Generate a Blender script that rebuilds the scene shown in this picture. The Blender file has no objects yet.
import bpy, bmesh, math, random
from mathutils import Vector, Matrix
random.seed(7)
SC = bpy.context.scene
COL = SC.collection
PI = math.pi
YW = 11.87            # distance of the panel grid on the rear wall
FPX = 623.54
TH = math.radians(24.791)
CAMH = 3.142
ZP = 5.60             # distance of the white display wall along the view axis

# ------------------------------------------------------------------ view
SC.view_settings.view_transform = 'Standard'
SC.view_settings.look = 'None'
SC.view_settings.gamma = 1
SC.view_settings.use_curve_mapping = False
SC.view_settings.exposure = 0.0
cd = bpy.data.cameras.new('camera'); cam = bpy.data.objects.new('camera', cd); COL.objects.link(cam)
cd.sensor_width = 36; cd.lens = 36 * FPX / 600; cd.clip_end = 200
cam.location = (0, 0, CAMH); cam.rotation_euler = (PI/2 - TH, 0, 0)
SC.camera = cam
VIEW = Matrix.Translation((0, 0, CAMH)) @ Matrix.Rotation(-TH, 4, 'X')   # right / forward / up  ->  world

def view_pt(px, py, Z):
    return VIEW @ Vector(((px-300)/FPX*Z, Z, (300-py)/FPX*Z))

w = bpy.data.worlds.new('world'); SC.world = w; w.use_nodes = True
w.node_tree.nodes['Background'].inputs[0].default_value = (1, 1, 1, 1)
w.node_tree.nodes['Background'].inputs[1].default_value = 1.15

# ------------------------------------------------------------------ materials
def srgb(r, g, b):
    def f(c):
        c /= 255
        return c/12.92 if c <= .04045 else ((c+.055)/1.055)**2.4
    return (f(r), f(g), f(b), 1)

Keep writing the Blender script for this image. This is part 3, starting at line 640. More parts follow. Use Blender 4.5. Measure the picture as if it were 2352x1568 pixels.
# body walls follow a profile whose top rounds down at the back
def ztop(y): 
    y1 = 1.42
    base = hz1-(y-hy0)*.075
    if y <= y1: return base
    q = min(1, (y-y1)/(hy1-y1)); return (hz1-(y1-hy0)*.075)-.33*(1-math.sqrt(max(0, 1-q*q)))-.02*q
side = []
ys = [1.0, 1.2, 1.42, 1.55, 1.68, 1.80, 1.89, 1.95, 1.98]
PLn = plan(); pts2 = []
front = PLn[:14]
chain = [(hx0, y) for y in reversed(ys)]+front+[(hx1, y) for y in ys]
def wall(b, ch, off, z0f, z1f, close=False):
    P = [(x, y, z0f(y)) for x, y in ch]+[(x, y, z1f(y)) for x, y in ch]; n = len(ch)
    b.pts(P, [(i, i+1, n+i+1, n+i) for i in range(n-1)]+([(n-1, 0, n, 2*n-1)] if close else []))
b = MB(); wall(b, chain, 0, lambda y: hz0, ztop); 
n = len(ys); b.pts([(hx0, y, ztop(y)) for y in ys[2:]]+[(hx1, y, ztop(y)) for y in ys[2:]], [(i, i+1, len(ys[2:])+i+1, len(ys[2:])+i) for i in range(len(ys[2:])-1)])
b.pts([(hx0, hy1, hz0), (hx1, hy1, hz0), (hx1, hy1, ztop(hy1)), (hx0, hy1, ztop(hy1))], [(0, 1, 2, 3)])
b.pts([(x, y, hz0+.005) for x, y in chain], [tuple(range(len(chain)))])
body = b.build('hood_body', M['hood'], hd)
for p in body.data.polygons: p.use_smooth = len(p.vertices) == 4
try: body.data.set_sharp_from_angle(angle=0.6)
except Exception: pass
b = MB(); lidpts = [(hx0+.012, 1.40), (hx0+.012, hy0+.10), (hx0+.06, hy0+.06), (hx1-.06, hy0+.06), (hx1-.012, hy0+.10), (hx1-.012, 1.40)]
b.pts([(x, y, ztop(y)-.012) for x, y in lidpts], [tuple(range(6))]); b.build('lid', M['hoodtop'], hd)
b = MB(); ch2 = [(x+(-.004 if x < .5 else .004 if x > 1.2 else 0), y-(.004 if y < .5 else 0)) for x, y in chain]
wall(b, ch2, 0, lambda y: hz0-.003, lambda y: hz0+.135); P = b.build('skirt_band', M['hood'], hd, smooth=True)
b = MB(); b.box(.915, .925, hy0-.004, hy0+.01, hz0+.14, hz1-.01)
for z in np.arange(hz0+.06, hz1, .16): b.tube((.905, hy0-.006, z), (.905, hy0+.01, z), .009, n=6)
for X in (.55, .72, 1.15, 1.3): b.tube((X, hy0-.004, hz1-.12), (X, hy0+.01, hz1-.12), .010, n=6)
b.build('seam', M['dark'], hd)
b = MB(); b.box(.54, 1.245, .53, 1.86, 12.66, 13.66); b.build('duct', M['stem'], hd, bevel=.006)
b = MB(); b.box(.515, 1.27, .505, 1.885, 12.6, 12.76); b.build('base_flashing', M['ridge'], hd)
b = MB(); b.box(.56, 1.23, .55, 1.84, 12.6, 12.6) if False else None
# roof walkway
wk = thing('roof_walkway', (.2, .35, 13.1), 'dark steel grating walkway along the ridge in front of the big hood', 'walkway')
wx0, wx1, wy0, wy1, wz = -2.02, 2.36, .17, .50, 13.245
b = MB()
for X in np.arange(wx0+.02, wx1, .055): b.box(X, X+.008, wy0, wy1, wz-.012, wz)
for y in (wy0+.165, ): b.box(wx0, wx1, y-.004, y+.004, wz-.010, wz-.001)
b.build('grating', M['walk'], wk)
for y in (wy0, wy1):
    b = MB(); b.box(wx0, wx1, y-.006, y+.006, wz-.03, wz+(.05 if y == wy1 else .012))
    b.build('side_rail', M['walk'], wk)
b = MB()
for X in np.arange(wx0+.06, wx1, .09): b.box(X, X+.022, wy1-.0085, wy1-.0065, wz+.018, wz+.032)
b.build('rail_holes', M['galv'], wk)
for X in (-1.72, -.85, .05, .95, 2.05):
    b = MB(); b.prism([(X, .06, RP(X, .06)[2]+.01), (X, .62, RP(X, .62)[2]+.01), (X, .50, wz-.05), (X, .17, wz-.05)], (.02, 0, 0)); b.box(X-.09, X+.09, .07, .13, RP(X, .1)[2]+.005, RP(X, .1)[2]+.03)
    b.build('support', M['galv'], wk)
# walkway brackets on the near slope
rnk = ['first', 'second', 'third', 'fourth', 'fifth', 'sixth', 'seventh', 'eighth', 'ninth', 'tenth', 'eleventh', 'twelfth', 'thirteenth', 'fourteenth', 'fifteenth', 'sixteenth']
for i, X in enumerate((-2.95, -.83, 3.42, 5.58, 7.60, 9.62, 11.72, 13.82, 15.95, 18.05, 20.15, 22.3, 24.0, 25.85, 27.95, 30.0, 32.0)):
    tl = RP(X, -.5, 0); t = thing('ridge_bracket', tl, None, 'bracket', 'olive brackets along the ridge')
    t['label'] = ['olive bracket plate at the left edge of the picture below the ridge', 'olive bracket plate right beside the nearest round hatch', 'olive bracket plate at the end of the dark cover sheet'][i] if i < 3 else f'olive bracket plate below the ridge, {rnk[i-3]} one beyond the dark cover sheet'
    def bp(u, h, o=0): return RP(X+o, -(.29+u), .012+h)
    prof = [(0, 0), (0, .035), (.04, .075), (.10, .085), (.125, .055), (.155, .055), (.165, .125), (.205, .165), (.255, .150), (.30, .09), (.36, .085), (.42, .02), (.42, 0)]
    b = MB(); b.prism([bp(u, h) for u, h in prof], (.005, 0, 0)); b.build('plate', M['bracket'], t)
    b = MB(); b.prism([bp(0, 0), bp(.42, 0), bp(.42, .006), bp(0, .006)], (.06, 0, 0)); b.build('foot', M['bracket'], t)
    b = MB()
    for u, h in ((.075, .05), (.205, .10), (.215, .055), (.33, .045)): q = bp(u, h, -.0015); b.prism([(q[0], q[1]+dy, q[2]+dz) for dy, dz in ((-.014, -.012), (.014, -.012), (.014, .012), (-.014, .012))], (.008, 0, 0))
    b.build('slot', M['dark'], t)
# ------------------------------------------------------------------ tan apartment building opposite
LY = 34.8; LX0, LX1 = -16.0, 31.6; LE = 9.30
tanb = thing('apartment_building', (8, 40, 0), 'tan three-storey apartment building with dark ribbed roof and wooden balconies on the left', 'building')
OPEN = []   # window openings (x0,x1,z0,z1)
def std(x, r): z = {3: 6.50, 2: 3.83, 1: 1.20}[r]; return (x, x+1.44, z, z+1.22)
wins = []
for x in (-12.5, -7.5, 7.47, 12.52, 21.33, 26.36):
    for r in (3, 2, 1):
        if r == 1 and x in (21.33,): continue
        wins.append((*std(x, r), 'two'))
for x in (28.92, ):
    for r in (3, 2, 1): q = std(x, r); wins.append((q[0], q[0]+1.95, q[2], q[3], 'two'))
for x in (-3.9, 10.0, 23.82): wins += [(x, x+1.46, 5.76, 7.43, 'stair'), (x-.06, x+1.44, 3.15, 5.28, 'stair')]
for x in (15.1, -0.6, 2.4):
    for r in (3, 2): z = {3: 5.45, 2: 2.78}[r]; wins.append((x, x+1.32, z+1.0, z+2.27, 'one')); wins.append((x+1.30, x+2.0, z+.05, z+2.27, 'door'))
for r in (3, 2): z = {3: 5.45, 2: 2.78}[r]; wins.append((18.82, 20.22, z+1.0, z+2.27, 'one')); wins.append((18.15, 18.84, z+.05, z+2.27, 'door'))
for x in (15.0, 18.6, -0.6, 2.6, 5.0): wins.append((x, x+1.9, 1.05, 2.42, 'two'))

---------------

- **Given request**:
Print, please, the lines above from the very first through the one that holds "the view axis", both included, word for word and with nothing else.

- **Full response**:
Generate a Blender script that rebuilds the scene shown in this picture. The Blender file has no objects yet.
import bpy, bmesh, math, random
from mathutils import Vector, Matrix
random.seed(7)
SC = bpy.context.scene
COL = SC.collection
PI = math.pi
YW = 11.87            # distance of the panel grid on the rear wall
FPX = 623.54
TH = math.radians(24.791)
CAMH = 3.142
ZP = 5.60             # distance of the white display wall along the view axis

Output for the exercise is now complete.